There’s also a groundswell for movies made by local producers, led mostly by Nigeria’s Nollywood movie makers and South Africa’s distribution platforms including Multichoice and Showmax. Some of those movies are making it on to Netflix and Amazon Prime.

This movement is not without its own challenges—a continent of 54 different countries, each with their own varied cultures and subcultures cannot and should not be easily condensed into popular media.

Things have come a long way from the generic Africa accent, cliché African stories, and generalizations, but there is always more that can be done to assuage doubts and concerns in a more connected social media world. For example, news of the Americanah TV show has been met with skepticism from some Nigerians who would rather see a Nigerian woman playing the lead role. It wasn’t too long ago when having anyone African in the lead roles in a Hollywood project like this would have been remarkable in itself.
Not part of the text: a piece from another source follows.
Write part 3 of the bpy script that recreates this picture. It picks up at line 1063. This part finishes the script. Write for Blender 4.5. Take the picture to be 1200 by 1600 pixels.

With more films and series telling African stories, with Africans in front and behind the scenes, there’s hope for more authenticity in representation. A decade back, Chimamanda Ngozi Adichie, spoke elegantly of the Danger of a Single Story. Perhaps by seeing more African stories on the big screen—across genres (sci-fi, romance, fantasy, biopics, drama, etc.)  it’ll be obvious there is no single African story, but instead a multiplicity of stories that speak to the universal human condition.

The fact that this story written by Nigeria’s leading contemporary writer is now being turned into an HBO series at the helm of Gurira and Nyong’o gives us hope the Americanah fans will watch will be an authentic representation of Chimamanda’s bestseller.